Sunday, June 18, 2006

The 'blitz' truck, and Bush Fire Brigade memories.



I have written a little before of bushfires, and some personal recollections. They are one of Australias greatest hazards. The uninitiated simply cannot believe how fiercely a eucalyptus forest will burn, how quickly a crown fire moves, how intense the radiated heat is, how much damage they do so quickly. The bushfire has become folkloric (the Bushfire moon - "for flood and fire and famine..."). They can wipe out a farm (and a family), even a town or suburb.

I'm a country boy. When I was about 14, my mate Glen and I joined the local volunteer bushfire brigade. I suppose in a way it marked the time when both we and our little community judged us able bodied and competent enough to help look after our community (as opposed to being kids parents and community did the looking after thereof).

Our brigade was a volunteer, local community funded effort. These days it is the RFS, there is government and insurance company funding, and the equipment is so much better and more plentiful. Not so back then (more than 30 years ago). Funding was by raffles and dances, equipment was scrounged and built and maintained by the brigade members themselves. Our 'tanker' was an old 'Blitz' WW2 truck (more accurately a Canadian Military Pattern - or CMP - truck).
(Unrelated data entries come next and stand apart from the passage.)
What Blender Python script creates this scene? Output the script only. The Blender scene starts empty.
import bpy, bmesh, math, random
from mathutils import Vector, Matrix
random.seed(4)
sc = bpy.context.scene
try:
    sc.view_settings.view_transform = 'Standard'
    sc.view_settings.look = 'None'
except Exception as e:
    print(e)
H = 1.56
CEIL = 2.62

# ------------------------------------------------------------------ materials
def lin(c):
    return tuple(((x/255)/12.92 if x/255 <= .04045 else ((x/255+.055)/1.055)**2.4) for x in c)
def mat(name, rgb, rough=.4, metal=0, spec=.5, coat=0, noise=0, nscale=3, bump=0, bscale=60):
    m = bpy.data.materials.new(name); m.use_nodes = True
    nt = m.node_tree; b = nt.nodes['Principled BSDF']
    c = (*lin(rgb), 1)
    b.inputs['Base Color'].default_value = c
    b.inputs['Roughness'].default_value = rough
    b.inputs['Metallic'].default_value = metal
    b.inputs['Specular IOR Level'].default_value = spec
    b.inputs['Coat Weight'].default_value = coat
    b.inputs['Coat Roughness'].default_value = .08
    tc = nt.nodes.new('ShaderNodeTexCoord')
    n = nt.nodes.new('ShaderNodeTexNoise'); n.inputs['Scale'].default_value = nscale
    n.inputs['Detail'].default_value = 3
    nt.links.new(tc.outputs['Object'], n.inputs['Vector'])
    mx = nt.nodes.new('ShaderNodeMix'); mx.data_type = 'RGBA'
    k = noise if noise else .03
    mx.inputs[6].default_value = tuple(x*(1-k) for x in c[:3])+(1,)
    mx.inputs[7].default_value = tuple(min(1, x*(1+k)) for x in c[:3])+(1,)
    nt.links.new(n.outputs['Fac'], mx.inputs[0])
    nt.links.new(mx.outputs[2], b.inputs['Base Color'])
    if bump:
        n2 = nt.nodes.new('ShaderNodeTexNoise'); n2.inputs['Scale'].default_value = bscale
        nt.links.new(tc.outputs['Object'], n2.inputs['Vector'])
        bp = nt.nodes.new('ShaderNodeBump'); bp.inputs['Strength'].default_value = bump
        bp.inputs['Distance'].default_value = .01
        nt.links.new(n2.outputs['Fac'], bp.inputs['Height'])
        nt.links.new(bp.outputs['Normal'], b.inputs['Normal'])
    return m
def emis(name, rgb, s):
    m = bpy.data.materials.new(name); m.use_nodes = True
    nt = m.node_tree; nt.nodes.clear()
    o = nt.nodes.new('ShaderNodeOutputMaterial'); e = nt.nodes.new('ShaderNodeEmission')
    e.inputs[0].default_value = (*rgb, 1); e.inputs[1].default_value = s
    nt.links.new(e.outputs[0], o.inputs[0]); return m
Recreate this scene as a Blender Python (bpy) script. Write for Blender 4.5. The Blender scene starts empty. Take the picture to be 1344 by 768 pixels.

These where built in large numbers in WW2, and afterwards formed the low cost end of the Australian transport industry into the 1960's - somewhat like the Liberty ships did for the world maritime transport industry.

So when you go to my links in the RH column, THAT is why I have a connection to the old, venerable 'blitz'. (Although it is just as much an important part of our history as well.).